* PROBLEM REQUIREMENTS *
Exactly reproduce the lines that follow.

* DATA PROVIDED *
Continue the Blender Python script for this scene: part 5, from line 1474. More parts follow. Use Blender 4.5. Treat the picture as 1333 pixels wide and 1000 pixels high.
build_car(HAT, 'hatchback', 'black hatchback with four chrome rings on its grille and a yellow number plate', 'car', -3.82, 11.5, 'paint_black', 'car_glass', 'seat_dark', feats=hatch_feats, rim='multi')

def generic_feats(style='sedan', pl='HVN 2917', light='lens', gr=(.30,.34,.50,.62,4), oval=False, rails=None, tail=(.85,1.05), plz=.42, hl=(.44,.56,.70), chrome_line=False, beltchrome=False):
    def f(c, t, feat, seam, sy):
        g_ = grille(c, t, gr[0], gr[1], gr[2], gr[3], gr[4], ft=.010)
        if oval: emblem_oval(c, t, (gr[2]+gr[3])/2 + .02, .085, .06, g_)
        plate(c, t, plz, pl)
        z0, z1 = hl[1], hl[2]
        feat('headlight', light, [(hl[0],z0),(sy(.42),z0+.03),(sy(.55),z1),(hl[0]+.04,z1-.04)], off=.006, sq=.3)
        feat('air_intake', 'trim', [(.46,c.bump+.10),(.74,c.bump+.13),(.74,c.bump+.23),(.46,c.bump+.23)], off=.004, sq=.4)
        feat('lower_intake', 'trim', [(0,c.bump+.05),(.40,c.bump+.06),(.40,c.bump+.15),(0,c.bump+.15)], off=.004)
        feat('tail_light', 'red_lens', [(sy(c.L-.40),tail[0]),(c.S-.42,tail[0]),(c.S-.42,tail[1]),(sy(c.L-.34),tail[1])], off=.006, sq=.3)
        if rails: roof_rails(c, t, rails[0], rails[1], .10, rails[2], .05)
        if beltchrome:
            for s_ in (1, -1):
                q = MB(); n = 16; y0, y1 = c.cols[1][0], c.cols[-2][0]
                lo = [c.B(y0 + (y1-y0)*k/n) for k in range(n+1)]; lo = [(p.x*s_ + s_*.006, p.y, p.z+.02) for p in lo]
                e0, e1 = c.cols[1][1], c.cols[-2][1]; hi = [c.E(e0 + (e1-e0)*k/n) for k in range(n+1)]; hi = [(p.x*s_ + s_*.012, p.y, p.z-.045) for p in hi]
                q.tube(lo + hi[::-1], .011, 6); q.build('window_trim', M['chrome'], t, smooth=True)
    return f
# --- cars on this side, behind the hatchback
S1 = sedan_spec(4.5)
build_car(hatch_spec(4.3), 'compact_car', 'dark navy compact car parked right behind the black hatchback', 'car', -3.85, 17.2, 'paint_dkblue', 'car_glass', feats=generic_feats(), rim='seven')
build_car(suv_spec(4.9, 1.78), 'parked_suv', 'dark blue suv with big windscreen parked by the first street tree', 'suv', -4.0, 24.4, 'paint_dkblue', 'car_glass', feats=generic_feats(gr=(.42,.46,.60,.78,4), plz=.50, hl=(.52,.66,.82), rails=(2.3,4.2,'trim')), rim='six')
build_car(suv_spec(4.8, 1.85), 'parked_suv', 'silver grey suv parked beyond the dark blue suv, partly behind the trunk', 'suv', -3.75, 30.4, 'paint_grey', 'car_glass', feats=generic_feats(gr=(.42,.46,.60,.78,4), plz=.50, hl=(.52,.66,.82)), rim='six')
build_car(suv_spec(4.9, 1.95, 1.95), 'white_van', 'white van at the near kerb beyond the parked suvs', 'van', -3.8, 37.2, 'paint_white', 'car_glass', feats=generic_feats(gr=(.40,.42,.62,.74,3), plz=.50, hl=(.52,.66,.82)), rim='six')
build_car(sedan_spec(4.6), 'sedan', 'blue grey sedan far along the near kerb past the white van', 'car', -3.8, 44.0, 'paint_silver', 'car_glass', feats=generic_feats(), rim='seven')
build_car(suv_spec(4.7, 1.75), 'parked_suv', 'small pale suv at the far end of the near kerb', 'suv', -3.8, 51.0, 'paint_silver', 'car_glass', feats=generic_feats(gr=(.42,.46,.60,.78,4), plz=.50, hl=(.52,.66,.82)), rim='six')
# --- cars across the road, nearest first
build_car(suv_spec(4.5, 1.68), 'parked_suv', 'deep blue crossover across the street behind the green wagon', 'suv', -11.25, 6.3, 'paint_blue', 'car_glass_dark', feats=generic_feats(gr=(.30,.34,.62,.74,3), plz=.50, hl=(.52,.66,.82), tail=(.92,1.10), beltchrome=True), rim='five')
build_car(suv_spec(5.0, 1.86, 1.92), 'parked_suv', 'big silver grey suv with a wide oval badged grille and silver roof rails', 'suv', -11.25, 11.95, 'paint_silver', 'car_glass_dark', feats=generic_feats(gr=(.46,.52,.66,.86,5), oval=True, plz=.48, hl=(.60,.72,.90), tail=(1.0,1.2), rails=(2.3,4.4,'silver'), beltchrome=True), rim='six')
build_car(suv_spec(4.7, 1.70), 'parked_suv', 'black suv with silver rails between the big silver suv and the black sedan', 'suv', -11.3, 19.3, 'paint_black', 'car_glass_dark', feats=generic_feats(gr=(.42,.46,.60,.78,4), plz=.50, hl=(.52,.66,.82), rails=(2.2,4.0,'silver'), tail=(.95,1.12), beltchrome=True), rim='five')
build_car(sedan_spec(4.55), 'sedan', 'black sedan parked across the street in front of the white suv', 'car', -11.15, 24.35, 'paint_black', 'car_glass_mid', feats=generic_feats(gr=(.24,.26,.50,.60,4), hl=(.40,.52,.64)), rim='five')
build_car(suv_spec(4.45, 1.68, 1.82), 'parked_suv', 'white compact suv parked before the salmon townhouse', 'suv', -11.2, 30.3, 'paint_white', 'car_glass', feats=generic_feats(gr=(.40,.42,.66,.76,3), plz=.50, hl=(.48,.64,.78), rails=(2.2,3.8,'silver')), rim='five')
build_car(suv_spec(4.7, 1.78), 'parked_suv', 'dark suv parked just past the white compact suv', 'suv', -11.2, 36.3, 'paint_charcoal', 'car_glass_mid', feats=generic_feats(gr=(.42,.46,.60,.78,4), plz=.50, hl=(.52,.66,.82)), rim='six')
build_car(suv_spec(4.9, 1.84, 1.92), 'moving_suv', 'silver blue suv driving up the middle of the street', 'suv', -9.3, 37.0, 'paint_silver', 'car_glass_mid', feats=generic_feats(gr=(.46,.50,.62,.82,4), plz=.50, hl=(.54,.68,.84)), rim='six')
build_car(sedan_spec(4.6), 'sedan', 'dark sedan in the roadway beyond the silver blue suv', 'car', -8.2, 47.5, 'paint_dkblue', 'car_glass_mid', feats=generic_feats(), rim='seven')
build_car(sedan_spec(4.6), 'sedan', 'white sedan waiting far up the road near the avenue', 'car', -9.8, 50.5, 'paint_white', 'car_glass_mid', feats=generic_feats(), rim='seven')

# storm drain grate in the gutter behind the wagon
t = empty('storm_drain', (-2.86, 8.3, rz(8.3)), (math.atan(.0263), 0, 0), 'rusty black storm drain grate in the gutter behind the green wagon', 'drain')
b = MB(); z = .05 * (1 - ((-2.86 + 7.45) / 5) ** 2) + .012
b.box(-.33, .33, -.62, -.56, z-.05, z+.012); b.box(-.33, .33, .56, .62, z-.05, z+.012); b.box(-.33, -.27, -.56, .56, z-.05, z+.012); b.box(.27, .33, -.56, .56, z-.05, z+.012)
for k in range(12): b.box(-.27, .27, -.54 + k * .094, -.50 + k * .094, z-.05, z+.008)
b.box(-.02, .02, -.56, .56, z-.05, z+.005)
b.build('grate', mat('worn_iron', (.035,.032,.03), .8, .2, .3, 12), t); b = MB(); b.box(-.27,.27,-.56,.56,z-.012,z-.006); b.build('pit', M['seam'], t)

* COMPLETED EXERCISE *
Continue the Blender Python script for this scene: part 5, from line 1474. More parts follow. Use Blender 4.5. Treat the picture as 1333 pixels wide and 1000 pixels high.
build_car(HAT, 'hatchback', 'black hatchback with four chrome rings on its grille and a yellow number plate', 'car', -3.82, 11.5, 'paint_black', 'car_glass', 'seat_dark', feats=hatch_feats, rim='multi')

def generic_feats(style='sedan', pl='HVN 2917', light='lens', gr=(.30,.34,.50,.62,4), oval=False, rails=None, tail=(.85,1.05), plz=.42, hl=(.44,.56,.70), chrome_line=False, beltchrome=False):
    def f(c, t, feat, seam, sy):
        g_ = grille(c, t, gr[0], gr[1], gr[2], gr[3], gr[4], ft=.010)
        if oval: emblem_oval(c, t, (gr[2]+gr[3])/2 + .02, .085, .06, g_)
        plate(c, t, plz, pl)
        z0, z1 = hl[1], hl[2]
        feat('headlight', light, [(hl[0],z0),(sy(.42),z0+.03),(sy(.55),z1),(hl[0]+.04,z1-.04)], off=.006, sq=.3)
        feat('air_intake', 'trim', [(.46,c.bump+.10),(.74,c.bump+.13),(.74,c.bump+.23),(.46,c.bump+.23)], off=.004, sq=.4)
        feat('lower_intake', 'trim', [(0,c.bump+.05),(.40,c.bump+.06),(.40,c.bump+.15),(0,c.bump+.15)], off=.004)
        feat('tail_light', 'red_lens', [(sy(c.L-.40),tail[0]),(c.S-.42,tail[0]),(c.S-.42,tail[1]),(sy(c.L-.34),tail[1])], off=.006, sq=.3)
        if rails: roof_rails(c, t, rails[0], rails[1], .10, rails[2], .05)
        if beltchrome:
            for s_ in (1, -1):
                q = MB(); n = 16; y0, y1 = c.cols[1][0], c.cols[-2][0]
                lo = [c.B(y0 + (y1-y0)*k/n) for k in range(n+1)]; lo = [(p.x*s_ + s_*.006, p.y, p.z+.02) for p in lo]
                e0, e1 = c.cols[1][1], c.cols[-2][1]; hi = [c.E(e0 + (e1-e0)*k/n) for k in range(n+1)]; hi = [(p.x*s_ + s_*.012, p.y, p.z-.045) for p in hi]
                q.tube(lo + hi[::-1], .011, 6); q.build('window_trim', M['chrome'], t, smooth=True)
    return f
# --- cars on this side, behind the hatchback
S1 = sedan_spec(4.5)
build_car(hatch_spec(4.3), 'compact_car', 'dark navy compact car parked right behind the black hatchback', 'car', -3.85, 17.2, 'paint_dkblue', 'car_glass', feats=generic_feats(), rim='seven')
build_car(suv_spec(4.9, 1.78), 'parked_suv', 'dark blue suv with big windscreen parked by the first street tree', 'suv', -4.0, 24.4, 'paint_dkblue', 'car_glass', feats=generic_feats(gr=(.42,.46,.60,.78,4), plz=.50, hl=(.52,.66,.82), rails=(2.3,4.2,'trim')), rim='six')
build_car(suv_spec(4.8, 1.85), 'parked_suv', 'silver grey suv parked beyond the dark blue suv, partly behind the trunk', 'suv', -3.75, 30.4, 'paint_grey', 'car_glass', feats=generic_feats(gr=(.42,.46,.60,.78,4), plz=.50, hl=(.52,.66,.82)), rim='six')
build_car(suv_spec(4.9, 1.95, 1.95), 'white_van', 'white van at the near kerb beyond the parked suvs', 'van', -3.8, 37.2, 'paint_white', 'car_glass', feats=generic_feats(gr=(.40,.42,.62,.74,3), plz=.50, hl=(.52,.66,.82)), rim='six')
build_car(sedan_spec(4.6), 'sedan', 'blue grey sedan far along the near kerb past the white van', 'car', -3.8, 44.0, 'paint_silver', 'car_glass', feats=generic_feats(), rim='seven')
build_car(suv_spec(4.7, 1.75), 'parked_suv', 'small pale suv at the far end of the near kerb', 'suv', -3.8, 51.0, 'paint_silver', 'car_glass', feats=generic_feats(gr=(.42,.46,.60,.78,4), plz=.50, hl=(.52,.66,.82)), rim='six')
# --- cars across the road, nearest first
build_car(suv_spec(4.5, 1.68), 'parked_suv', 'deep blue crossover across the street behind the green wagon', 'suv', -11.25, 6.3, 'paint_blue', 'car_glass_dark', feats=generic_feats(gr=(.30,.34,.62,.74,3), plz=.50, hl=(.52,.66,.82), tail=(.92,1.10), beltchrome=True), rim='five')
build_car(suv_spec(5.0, 1.86, 1.92), 'parked_suv', 'big silver grey suv with a wide oval badged grille and silver roof rails', 'suv', -11.25, 11.95, 'paint_silver', 'car_glass_dark', feats=generic_feats(gr=(.46,.52,.66,.86,5), oval=True, plz=.48, hl=(.60,.72,.90), tail=(1.0,1.2), rails=(2.3,4.4,'silver'), beltchrome=True), rim='six')
build_car(suv_spec(4.7, 1.70), 'parked_suv', 'black suv with silver rails between the big silver suv and the black sedan', 'suv', -11.3, 19.3, 'paint_black', 'car_glass_dark', feats=generic_feats(gr=(.42,.46,.60,.78,4), plz=.50, hl=(.52,.66,.82), rails=(2.2,4.0,'silver'), tail=(.95,1.12), beltchrome=True), rim='five')
build_car(sedan_spec(4.55), 'sedan', 'black sedan parked across the street in front of the white suv', 'car', -11.15, 24.35, 'paint_black', 'car_glass_mid', feats=generic_feats(gr=(.24,.26,.50,.60,4), hl=(.40,.52,.64)), rim='five')
build_car(suv_spec(4.45, 1.68, 1.82), 'parked_suv', 'white compact suv parked before the salmon townhouse', 'suv', -11.2, 30.3, 'paint_white', 'car_glass', feats=generic_feats(gr=(.40,.42,.66,.76,3), plz=.50, hl=(.48,.64,.78), rails=(2.2,3.8,'silver')), rim='five')
build_car(suv_spec(4.7, 1.78), 'parked_suv', 'dark suv parked just past the white compact suv', 'suv', -11.2, 36.3, 'paint_charcoal', 'car_glass_mid', feats=generic_feats(gr=(.42,.46,.60,.78,4), plz=.50, hl=(.52,.66,.82)), rim='six')
build_car(suv_spec(4.9, 1.84, 1.92), 'moving_suv', 'silver blue suv driving up the middle of the street', 'suv', -9.3, 37.0, 'paint_silver', 'car_glass_mid', feats=generic_feats(gr=(.46,.50,.62,.82,4), plz=.50, hl=(.54,.68,.84)), rim='six')
build_car(sedan_spec(4.6), 'sedan', 'dark sedan in the roadway beyond the silver blue suv', 'car', -8.2, 47.5, 'paint_dkblue', 'car_glass_mid', feats=generic_feats(), rim='seven')
build_car(sedan_spec(4.6), 'sedan', 'white sedan waiting far up the road near the avenue', 'car', -9.8, 50.5, 'paint_white', 'car_glass_mid', feats=generic_feats(), rim='seven')

# storm drain grate in the gutter behind the wagon
t = empty('storm_drain', (-2.86, 8.3, rz(8.3)), (math.atan(.0263), 0, 0), 'rusty black storm drain grate in the gutter behind the green wagon', 'drain')
b = MB(); z = .05 * (1 - ((-2.86 + 7.45) / 5) ** 2) + .012
b.box(-.33, .33, -.62, -.56, z-.05, z+.012); b.box(-.33, .33, .56, .62, z-.05, z+.012); b.box(-.33, -.27, -.56, .56, z-.05, z+.012); b.box(.27, .33, -.56, .56, z-.05, z+.012)
for k in range(12): b.box(-.27, .27, -.54 + k * .094, -.50 + k * .094, z-.05, z+.008)
b.box(-.02, .02, -.56, .56, z-.05, z+.005)
b.build('grate', mat('worn_iron', (.035,.032,.03), .8, .2, .3, 12), t); b = MB(); b.box(-.27,.27,-.56,.56,z-.012,z-.006); b.build('pit', M['seam'], t)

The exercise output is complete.